April 4, 2012

Weiss Prizes Awarded

Merit O’Hare ’12 and Ilana Rainero-de Haan ’12 performed their original work for a full audience at Rubendall Recital Hall on Sunday, April 1 as part of the annual Emil and Tamar Weiss Prize in the Creative Arts. O’Hare read her poetry collection Categories of Ghost and Saint while Rainero-de Haan conducted her composition Enter: Life.

In the question and answer session following her reading, O’Hare explained that she wanted to explore the space between the apparent binary of ghosts, spiritual forms seeking the material realm; and saints, corporeal forms seeking the spiritual realm. “I’ve always been interested in the ways absolute categories like possessing / not possessing and presence / absence are less straightforward than they might initially appear,” O’Hare said in an e-mail.

Although O’Hare spent about three months crafting poems specifically for this collection, she was able to incorporate some of her previous work as well. “I think many of the themes that eventually coalesced into the concepts of ‘ghost’ and ‘saint’ were already present in my work,” she explained.

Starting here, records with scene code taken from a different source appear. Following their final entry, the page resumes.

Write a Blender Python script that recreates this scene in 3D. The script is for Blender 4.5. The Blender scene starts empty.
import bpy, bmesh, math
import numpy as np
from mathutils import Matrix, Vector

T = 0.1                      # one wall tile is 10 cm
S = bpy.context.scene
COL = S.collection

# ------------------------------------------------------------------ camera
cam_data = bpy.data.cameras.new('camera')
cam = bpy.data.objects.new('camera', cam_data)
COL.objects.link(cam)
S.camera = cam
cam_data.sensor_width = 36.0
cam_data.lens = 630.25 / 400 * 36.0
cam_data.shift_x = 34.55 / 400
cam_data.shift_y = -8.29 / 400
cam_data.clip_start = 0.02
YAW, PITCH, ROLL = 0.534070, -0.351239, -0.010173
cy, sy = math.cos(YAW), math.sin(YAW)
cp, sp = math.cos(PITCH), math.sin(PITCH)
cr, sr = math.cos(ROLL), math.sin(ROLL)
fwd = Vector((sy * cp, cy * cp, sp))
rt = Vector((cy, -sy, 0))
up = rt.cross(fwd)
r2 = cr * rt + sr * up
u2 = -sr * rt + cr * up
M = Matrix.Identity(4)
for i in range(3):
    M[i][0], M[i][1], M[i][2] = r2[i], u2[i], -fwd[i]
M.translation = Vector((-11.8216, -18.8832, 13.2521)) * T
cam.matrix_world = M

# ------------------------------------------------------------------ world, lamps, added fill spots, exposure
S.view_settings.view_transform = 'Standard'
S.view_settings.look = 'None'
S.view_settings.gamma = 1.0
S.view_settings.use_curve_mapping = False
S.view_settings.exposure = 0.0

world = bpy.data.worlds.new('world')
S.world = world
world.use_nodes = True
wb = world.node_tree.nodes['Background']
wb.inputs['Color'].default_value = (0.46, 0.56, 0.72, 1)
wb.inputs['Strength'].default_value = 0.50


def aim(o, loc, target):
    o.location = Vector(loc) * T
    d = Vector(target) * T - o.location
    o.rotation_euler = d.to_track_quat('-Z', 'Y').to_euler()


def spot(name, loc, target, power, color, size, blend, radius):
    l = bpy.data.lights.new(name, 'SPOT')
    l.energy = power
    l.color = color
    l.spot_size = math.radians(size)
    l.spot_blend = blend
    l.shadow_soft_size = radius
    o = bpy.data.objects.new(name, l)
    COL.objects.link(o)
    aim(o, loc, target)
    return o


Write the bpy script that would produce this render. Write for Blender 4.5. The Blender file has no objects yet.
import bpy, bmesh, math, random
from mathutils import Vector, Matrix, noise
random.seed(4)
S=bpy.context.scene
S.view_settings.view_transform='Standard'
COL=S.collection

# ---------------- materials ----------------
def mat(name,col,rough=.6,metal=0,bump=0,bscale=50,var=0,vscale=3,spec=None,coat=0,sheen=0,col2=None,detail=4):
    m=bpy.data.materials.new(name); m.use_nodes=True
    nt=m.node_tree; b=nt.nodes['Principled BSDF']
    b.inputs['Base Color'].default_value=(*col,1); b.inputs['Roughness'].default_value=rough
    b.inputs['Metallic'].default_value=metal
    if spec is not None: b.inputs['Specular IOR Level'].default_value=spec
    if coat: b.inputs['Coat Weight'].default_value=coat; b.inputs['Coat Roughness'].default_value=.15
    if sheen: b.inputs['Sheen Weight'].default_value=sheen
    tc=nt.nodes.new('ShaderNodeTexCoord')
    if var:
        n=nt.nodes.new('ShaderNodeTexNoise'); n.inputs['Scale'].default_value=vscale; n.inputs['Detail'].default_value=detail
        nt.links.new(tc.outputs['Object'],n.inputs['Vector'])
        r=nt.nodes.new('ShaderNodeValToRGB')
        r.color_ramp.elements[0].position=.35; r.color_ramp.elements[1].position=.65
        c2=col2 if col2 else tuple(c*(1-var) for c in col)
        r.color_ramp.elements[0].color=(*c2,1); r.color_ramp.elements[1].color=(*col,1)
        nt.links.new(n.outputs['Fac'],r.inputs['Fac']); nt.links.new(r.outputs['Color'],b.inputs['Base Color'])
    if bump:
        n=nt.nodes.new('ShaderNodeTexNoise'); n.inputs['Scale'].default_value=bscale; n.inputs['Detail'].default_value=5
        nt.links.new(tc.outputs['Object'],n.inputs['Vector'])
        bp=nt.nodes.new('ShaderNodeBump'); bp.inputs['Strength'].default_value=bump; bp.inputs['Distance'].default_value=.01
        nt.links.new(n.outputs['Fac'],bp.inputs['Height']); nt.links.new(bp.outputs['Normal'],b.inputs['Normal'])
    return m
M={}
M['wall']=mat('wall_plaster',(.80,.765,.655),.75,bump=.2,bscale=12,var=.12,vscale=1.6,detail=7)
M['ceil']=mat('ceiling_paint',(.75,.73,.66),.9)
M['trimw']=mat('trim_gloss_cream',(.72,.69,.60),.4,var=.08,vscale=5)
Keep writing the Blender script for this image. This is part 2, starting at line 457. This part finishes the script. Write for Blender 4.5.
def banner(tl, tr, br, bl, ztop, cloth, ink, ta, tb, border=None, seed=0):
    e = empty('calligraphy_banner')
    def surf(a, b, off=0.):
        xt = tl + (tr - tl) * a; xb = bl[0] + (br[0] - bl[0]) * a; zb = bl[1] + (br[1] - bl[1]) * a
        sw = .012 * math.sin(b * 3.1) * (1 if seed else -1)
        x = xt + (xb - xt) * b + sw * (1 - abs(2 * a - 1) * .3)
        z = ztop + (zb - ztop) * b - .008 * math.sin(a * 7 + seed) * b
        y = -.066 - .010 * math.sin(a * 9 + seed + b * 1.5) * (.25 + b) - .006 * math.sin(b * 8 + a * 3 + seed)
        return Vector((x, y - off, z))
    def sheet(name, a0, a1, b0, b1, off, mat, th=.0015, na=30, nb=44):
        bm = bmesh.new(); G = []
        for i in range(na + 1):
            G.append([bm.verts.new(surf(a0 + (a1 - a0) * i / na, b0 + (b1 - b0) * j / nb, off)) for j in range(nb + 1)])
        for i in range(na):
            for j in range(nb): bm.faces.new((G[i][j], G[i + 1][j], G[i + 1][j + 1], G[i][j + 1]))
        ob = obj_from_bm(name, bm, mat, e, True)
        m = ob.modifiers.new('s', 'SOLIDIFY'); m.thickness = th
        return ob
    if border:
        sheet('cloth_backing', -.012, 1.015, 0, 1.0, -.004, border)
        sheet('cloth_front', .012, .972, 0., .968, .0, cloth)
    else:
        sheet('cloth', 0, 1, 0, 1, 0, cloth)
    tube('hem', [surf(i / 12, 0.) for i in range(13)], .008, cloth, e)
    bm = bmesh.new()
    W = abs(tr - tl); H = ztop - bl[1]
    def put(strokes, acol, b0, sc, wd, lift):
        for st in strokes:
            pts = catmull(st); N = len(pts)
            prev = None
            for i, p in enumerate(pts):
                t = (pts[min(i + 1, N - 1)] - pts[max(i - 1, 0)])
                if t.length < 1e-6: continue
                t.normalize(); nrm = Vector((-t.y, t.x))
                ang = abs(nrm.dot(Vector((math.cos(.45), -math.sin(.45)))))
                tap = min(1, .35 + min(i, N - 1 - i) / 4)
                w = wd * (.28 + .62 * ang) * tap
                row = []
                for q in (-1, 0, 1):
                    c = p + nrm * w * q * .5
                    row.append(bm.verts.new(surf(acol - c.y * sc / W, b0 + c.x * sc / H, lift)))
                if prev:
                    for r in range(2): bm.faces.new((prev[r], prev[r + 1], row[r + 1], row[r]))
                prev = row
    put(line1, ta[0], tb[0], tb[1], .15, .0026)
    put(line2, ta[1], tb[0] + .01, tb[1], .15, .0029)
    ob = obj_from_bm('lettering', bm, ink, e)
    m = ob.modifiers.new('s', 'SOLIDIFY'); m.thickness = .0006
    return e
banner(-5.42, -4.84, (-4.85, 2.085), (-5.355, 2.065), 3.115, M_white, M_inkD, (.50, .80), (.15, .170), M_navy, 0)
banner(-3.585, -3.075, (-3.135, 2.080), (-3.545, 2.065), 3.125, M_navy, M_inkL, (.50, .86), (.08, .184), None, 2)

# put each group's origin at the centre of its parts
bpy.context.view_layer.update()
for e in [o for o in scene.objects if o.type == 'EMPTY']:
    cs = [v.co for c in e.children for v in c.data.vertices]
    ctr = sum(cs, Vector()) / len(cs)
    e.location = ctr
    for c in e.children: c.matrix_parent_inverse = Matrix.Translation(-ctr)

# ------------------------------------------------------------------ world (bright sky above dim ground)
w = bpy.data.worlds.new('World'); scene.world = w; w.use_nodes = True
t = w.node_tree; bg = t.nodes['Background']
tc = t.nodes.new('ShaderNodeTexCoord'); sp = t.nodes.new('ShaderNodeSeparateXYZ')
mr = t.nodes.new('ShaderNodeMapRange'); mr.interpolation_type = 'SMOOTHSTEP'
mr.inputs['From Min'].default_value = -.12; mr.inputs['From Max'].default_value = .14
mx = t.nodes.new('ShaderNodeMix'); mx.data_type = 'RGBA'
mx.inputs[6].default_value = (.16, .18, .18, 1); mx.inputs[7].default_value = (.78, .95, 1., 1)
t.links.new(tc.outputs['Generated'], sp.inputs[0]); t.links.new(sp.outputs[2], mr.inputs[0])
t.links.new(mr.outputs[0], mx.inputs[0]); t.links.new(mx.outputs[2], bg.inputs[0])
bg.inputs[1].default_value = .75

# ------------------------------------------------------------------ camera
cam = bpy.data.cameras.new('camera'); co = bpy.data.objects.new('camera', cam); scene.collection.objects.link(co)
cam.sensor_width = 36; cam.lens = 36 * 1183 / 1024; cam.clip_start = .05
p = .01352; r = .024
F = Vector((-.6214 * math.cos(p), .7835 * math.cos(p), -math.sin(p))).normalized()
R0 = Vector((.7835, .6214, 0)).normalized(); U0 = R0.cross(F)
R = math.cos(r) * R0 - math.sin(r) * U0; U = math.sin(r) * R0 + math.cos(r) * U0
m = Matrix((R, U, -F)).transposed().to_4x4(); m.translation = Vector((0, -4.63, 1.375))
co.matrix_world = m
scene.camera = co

After a brief intermission, Rainero-de Haan conducted Enter: Life, which was comprised of four movements incorporating different languages. She wrote the piece for an eight-person ensemble of tenor, oboe, clarinet, horn, two violins, cello and percussion. Following her piece Rainero-de Haan talked about how much she learned through working with the musicians about what their instruments could do and what they sounded like together. The ensemble has been rehearsing under Rainero-de Haan’s direction since the first week of winter break, when she finished her composition. “I think this was the most rewarding part of the process,” Rainero-de Haan said when asked about the rehearsals, “as I was able to watch all the music in my head become realized by my dedicated musicians.”

Rainero-de Haan also talked about the development of her piece, which began as a way to explore various American-and-Italian-Jewish melodies with which she grew up or learned while studying abroad in Bologna, Italy during her junior year. It evolved into a four-part song cycle based on a personally significant narrative, although some of the Jewish melodies are included in the third movement.

Sunday’s performance was not the first time that these talented women showcased their work. O’Hare, a senior English major, has had her poetry featured in The Portland Review, The Potomac Review and Mad Poets Review, as well as on Sirius Radio and at the Bowery Poetry Club in New York City. She has also taken part in Dickinson’s Semana Poetica VII and was the recipient of Dickinson’s Academy of American Poets Prize in 2009, 2010 and 2011.

Rainero-de Haan, a senior Music Composition major, is also active in the chamber music program as a pianist. She has been studying composition since high school, when she attended The Walden Camp, a music composition camp in New Hampshire. In 2008 Rainero-de Haan was commissioned to write a piece for the PRISM Saxophone Quartet; her work premiered in New York City and Philadelphia in June 2010. O’Hare will attend Columbia University in the fall to pursue a Master’s degree in teaching, while Rainero-de Haan hopes to go to Europe to study Performing Arts Administration.